Look through the listing and locate every line containing the word "part"; copy those lines.
======== Supplied information ========
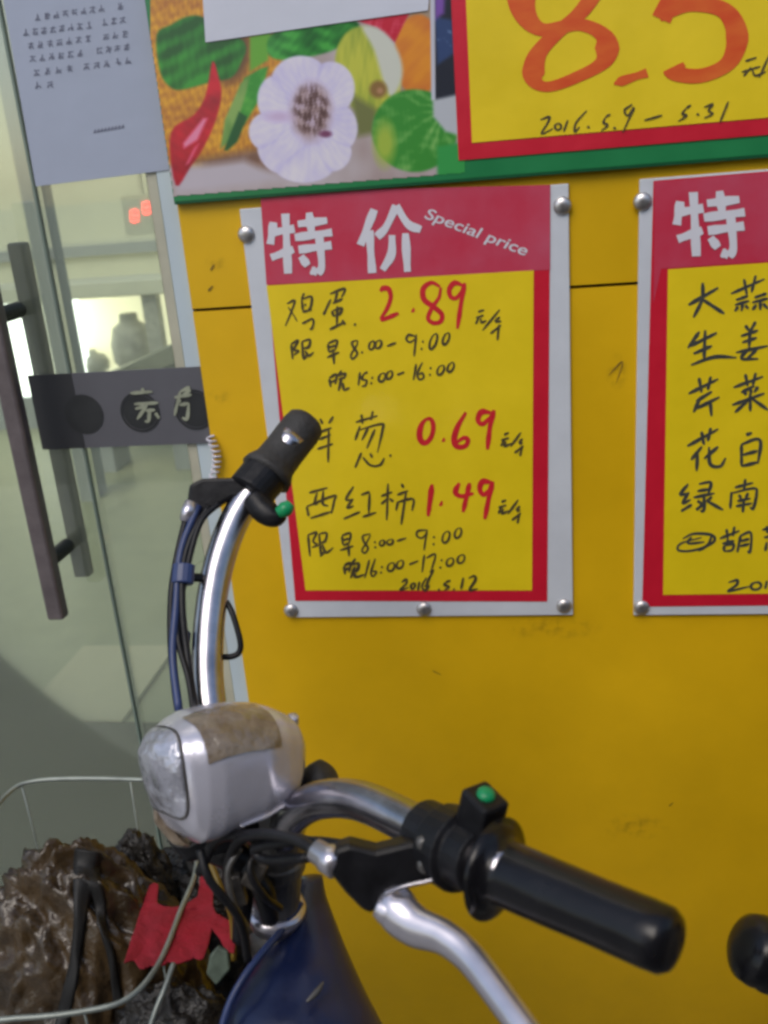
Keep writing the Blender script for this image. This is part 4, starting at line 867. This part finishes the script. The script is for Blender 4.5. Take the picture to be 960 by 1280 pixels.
# wire basket on the front, its rim level
ZR = .80
rim = [Z(190, 975, ZR), Z(110, 973, ZR), Z(45, 976, ZR), Z(12, 990, ZR), Z(-25, 1040, ZR)]
near = [Z(-25, 1268, ZR), Z(30, 1272, ZR), Z(105, 1264, ZR), Z(160, 1248, ZR), Z(198, 1205, ZR), Z(225, 1140, ZR), Z(246, 1078, ZR)]
left = [rim[-1], rim[-1].lerp(near[0], .35) + Vector((-.012, -.012, 0)), rim[-1].lerp(near[0], .7) + Vector((-.014, -.014, 0)), near[0]]
b = B(); tube(b, rim[:-1] + left[:-1] + near + [Z(232, 1010, ZR), rim[0]], .0021, 10, n=6)
bs = part('basket', b, M['wire'], smooth=True)
loop = catmull([tuple(p) for p in (rim[:-1] + left[:-1] + near + [Z(232, 1010, ZR), rim[0]])], 6)
cen = Vector(np.mean(np.array(loop), axis=0))
b = B()
for zz, k in ((.72, .95), (.62, .90), (.56, .86)):
    tube(b, [Vector((cen.x + (p[0] - cen.x) * k, cen.y + (p[1] - cen.y) * k, zz)) for p in loop], .0012, 8, n=1, smoothpath=False)
for i in range(2, len(loop) - 1, 13):
    p = Vector(loop[i]); tube(b, [p, Vector((cen.x + (p.x - cen.x) * .95, cen.y + (p.y - cen.y) * .95, .72)), Vector((cen.x + (p.x - cen.x) * .86, cen.y + (p.y - cen.y) * .86, .56))], .0009, 6, n=1, smoothpath=False)
for k in range(-3, 4):
    tube(b, [Vector((cen.x + k * .03, cen.y - .10, .559)), Vector((cen.x + k * .03, cen.y + .10, .559))], .0015, 6, smoothpath=False)
obj('basket_wires', b, M['wire'], bs, smooth=True)

# things in the basket
def crumple(bm, amp, sc, seed=0):
    for v in bm.verts:
        n1 = noise.noise(v.co * sc + Vector((seed, 0, 0))); n2 = abs(noise.noise(v.co * sc * 2.7 + Vector((0, seed, 0)))); n3 = abs(noise.noise(v.co * sc * 6 + Vector((seed, seed, 0))))
        v.co += v.normal * (amp * (n1 * .9 - n2 * 1.1 - n3 * .5 + .3))
def bundle(c, rx, ry, rz, amp, seed, m, sub=6, tilt=0.35, down=1.25):
    """a crumpled film bag: sharp folded ridges instead of round lumps"""
    b = B(); bmesh.ops.create_icosphere(b, subdivisions=sub, radius=1)
    for v in b.verts:
        n0 = v.co.copy(); u = Vector((n0.x * 1.25 + n0.z * .95, n0.y * 1.4, n0.z * 1.05 - n0.x * .55)) + Vector((seed, seed * .7, 0))
        warp = Vector((noise.noise(u * .9), noise.noise(u * .9 + Vector((7.3, 1.1, 4.2))), noise.noise(u * .9 + Vector((2.9, 8.4, 5.7))))) * .8
        r1 = 1 - abs(noise.noise(u * 1.5 + warp)) * 2; r2 = 1 - abs(noise.noise(u * 3.4 + warp * 1.8)) * 2; r3 = 1 - abs(noise.noise(u * 8 + warp * 3)) * 2
        k = 1 + amp * (.75 * r1 + .42 * r2 + .16 * r3 - .5)
        tp = 1 - .30 * max(0, n0.z); zz = n0.z * rz * (1 if n0.z > 0 else down)
        v.co = Vector((n0.x * rx * tp, n0.y * ry * tp, zz)) * k + c
    return b
bg = obj('brown_bundle', bundle(D(112, 1222, .775), .092, .066, .122, .19, 3, M['bag']), M['bag'], smooth=True)
tag(bg, 'crumpled shiny brown bundle tied with black straps in the wire basket', 'bundle')
bg_ev = bg
from mathutils.bvhtree import BVHTree
bpy.context.view_layer.update()
bt_ = BVHTree.FromObject(bg, bpy.context.evaluated_depsgraph_get()); off_ = bg.location.copy()
def strap_on(pts, wids, m=M['strap']):
    """webbing laid on the bundle's own surface"""
    P = catmull([(x, y, w_) for (x, y), w_ in zip(pts, wids)], 8); rows_ = []
    for i, q in enumerate(P):
        q2 = P[min(i + 1, len(P) - 1)]; q1 = P[max(i - 1, 0)]
        t = np.array([q2[0] - q1[0], q2[1] - q1[1]]); t /= max(1e-6, np.linalg.norm(t)); n_ = np.array([-t[1], t[0]])
        row = []
        for e in (-1, -.5, 0, .5, 1):
            x, y = q[0] + n_[0] * q[2] * e, q[1] + n_[1] * q[2] * e
            d_ = Vector(ray(x, y)).normalized(); h, nn, _, _ = bt_.ray_cast(Vector(CC) - off_, d_)
            row.append((h + off_ - d_ * (.004 - .0015 * e * e)) if h is not None else (rows_[-1][2] if rows_ else D(x, y, .55)))
        rows_.append(row)
    for _ in range(3):
        rows_ = [[(rows_[max(i - 1, 0)][k] + rows_[i][k] * 2 + rows_[min(i + 1, len(rows_) - 1)][k]) / 4 for k in range(5)] for i in range(len(rows_))]
    b = B(); V = [[b.verts.new(p) for p in row] for row in rows_]
    for a, c in zip(V[:-1], V[1:]):
        for k in range(4): b.faces.new((a[k], a[k + 1], c[k + 1], c[k]))
    o = obj('strap', b, m, bg, smooth=True); sm = o.modifiers.new('solid', 'SOLIDIFY'); sm.thickness = .003; return o
strap_on([(110, 1062), (106, 1090), (100, 1150), (93, 1205), (82, 1255), (72, 1300)], [17, 15, 8, 7, 8, 8])
strap_on([(112, 1085), (122, 1120), (130, 1165), (140, 1200), (148, 1260)], [12, 8, 5, 5, 6])
tag(obj('black_bag', bundle(D(178, 1100, .81), .026, .022, .046, .25, 9, M['black_bag'], 5), M['black_bag'], smooth=True), 'small crumpled black plastic bag between the brown bundle and the red cloth', 'bag')
tag(obj('black_bag', bundle(D(225, 1300, .70), .052, .030, .048, .22, 5, M['black_bag'], 5), M['black_bag'], smooth=True), 'crumpled black bag lying in the basket below the red cloth', 'bag')
# red cloth
out = [(560, 440), (578, 430), (594, 434), (600, 490), (622, 508), (645, 512), (690, 505), (740, 482), (748, 420), (755, 372), (775, 370), (790, 430), (800, 510), (830, 548), (870, 580), (885, 625), (884, 672), (860, 672), (830, 660), (812, 630), (792, 600), (785, 650), (772, 692), (730, 712), (660, 728), (600, 736), (560, 738), (530, 730), (485, 700), (500, 630), (520, 560), (540, 500)]
b = B(); vs_ = [b.verts.new(D(x / 3, 960 + y / 3, .768 - .00075 * (y / 3 - 125))) for x, y in out]; b.faces.new(vs_)
bmesh.ops.triangulate(b, faces=b.faces[:])
for _ in range(4): bmesh.ops.subdivide_edges(b, edges=b.edges[:], cuts=1, use_grid_fill=True)
for v in b.verts:
    q = v.co; fold = noise.noise(Vector((q.x * 42, q.z * 12, 1.3))) * .010 + noise.noise(q * 75) * .006 + abs(noise.noise(q * 40 + Vector((4, 2, 0)))) * .016
    v.co = q - FWD * fold
rc = obj('red_cloth', b, M['red_cloth'], smooth=True); sm_ = rc.modifiers.new('solid', 'SOLIDIFY'); sm_.thickness = .0016
tag(rc, 'crumpled bright red cloth hung over the right side of the wire basket', 'cloth')

# second bicycle, only its grip end enters the picture
b2 = empty('parked_bicycle', (.85, -.30, 0), 'another bicycle of which only a black rounded grip end shows at the right edge', 'bicycle')
ga, gb = D(926, 1180, .60), D(1128, 1258, .62)
b = B(); lathe(b, ga, gb, [(0, .009), (.012, .016), (.04, .0205), (.10, .0225), (.16, .0218), (.17, .0232), (.22, .0232), (.24, .0205), (1, .0195)], 32); obj('grip', b, M['rubber'], b2, smooth=True)
b = B(); tube(b, [gb - (gb - ga) * .1, gb + (gb - ga).normalized() * .10, gb + Vector((.20, .02, -.12)), gb + Vector((.24, .02, -.20))], .011, 14); obj('handlebar', b, M['chrome'], b2, smooth=True)
ft = gb + Vector((.24, .02, -.19))
wc2 = Vector((ft.x + .06, ft.y, .253))
b = B(); tube(b, [ft, Vector((ft.x + .02, ft.y, .56)), Vector((ft.x + .03, ft.y - .045, .48)), wc2 + Vector((0, -.045, 0))], [.018, .018, .012, .01], 12); obj('fork_leg', b, M['dark_metal'], b2, smooth=True)
wheel(wc2, Vector((1, 0, 0)), b2)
========
### Exercise solution
Keep writing the Blender script for this image. This is part 4, starting at line 867. This part finishes the script. The script is for Blender 4.5. Take the picture to be 960 by 1280 pixels.
bs = part('basket', b, M['wire'], smooth=True)